TASK DESCRIPTION: Reproduce exactly the lines from the top of the records below through the line holding "lg.build('printed_ring', M_print, ro)".

▬▬▬▬▬▬

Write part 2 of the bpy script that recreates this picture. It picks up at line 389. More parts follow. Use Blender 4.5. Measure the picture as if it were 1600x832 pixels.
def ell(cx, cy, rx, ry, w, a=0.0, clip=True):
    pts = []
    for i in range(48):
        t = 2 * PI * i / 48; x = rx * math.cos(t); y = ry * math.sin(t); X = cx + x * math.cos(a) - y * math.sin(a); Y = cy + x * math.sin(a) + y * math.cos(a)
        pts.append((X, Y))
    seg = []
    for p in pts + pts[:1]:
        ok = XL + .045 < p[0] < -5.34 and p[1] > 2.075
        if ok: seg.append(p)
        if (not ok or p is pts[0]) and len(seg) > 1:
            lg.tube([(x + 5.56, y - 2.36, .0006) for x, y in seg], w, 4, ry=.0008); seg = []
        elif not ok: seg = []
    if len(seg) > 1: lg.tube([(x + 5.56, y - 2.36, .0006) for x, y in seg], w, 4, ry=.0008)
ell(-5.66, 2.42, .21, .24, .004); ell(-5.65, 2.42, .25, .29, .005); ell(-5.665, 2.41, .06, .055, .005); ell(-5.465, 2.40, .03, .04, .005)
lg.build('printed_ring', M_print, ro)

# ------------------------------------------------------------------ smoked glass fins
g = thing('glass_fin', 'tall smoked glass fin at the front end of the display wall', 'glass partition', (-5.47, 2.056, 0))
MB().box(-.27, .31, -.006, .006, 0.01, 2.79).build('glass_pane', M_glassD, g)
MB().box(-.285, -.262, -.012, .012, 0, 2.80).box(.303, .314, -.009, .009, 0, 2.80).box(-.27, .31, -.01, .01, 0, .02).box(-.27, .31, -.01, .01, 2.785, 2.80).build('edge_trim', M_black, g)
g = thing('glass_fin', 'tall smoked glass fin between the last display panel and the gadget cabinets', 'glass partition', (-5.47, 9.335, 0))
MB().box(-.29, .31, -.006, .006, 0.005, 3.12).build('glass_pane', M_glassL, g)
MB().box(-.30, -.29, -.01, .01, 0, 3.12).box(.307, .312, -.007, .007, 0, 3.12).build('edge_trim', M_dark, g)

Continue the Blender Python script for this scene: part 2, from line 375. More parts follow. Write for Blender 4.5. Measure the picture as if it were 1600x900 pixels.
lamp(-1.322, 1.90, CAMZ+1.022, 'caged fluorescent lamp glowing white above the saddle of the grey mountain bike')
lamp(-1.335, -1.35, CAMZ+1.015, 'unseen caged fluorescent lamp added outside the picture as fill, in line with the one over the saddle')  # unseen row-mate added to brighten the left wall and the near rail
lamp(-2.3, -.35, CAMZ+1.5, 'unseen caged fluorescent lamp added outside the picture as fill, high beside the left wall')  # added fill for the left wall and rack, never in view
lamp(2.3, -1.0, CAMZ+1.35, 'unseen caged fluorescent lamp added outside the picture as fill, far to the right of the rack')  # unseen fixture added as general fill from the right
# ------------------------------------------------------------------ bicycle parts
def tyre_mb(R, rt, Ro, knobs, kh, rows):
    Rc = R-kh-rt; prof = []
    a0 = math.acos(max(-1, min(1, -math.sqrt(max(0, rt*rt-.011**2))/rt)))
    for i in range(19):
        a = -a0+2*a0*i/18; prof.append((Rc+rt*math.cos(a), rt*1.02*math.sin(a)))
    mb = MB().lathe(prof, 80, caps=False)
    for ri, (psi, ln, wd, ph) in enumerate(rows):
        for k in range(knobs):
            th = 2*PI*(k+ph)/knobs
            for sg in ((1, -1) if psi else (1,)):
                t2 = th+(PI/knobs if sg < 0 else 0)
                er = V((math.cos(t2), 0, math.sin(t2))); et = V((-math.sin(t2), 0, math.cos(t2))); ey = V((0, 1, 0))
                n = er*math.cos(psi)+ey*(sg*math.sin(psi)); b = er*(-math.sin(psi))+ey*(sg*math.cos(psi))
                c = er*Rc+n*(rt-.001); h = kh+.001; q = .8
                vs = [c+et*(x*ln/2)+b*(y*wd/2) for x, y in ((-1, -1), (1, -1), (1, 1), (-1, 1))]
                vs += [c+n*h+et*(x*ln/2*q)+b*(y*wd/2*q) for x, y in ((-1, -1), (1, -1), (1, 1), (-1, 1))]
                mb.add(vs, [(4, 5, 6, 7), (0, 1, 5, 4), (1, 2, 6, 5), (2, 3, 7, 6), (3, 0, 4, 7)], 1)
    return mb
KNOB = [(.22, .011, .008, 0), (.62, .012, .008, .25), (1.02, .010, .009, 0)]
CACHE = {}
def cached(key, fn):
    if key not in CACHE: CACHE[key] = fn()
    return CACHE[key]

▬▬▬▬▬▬

ANSWER FOR THIS EXERCISE:
Write part 2 of the bpy script that recreates this picture. It picks up at line 389. More parts follow. Use Blender 4.5. Measure the picture as if it were 1600x832 pixels.
def ell(cx, cy, rx, ry, w, a=0.0, clip=True):
    pts = []
    for i in range(48):
        t = 2 * PI * i / 48; x = rx * math.cos(t); y = ry * math.sin(t); X = cx + x * math.cos(a) - y * math.sin(a); Y = cy + x * math.sin(a) + y * math.cos(a)
        pts.append((X, Y))
    seg = []
    for p in pts + pts[:1]:
        ok = XL + .045 < p[0] < -5.34 and p[1] > 2.075
        if ok: seg.append(p)
        if (not ok or p is pts[0]) and len(seg) > 1:
            lg.tube([(x + 5.56, y - 2.36, .0006) for x, y in seg], w, 4, ry=.0008); seg = []
        elif not ok: seg = []
    if len(seg) > 1: lg.tube([(x + 5.56, y - 2.36, .0006) for x, y in seg], w, 4, ry=.0008)
ell(-5.66, 2.42, .21, .24, .004); ell(-5.65, 2.42, .25, .29, .005); ell(-5.665, 2.41, .06, .055, .005); ell(-5.465, 2.40, .03, .04, .005)
lg.build('printed_ring', M_print, ro)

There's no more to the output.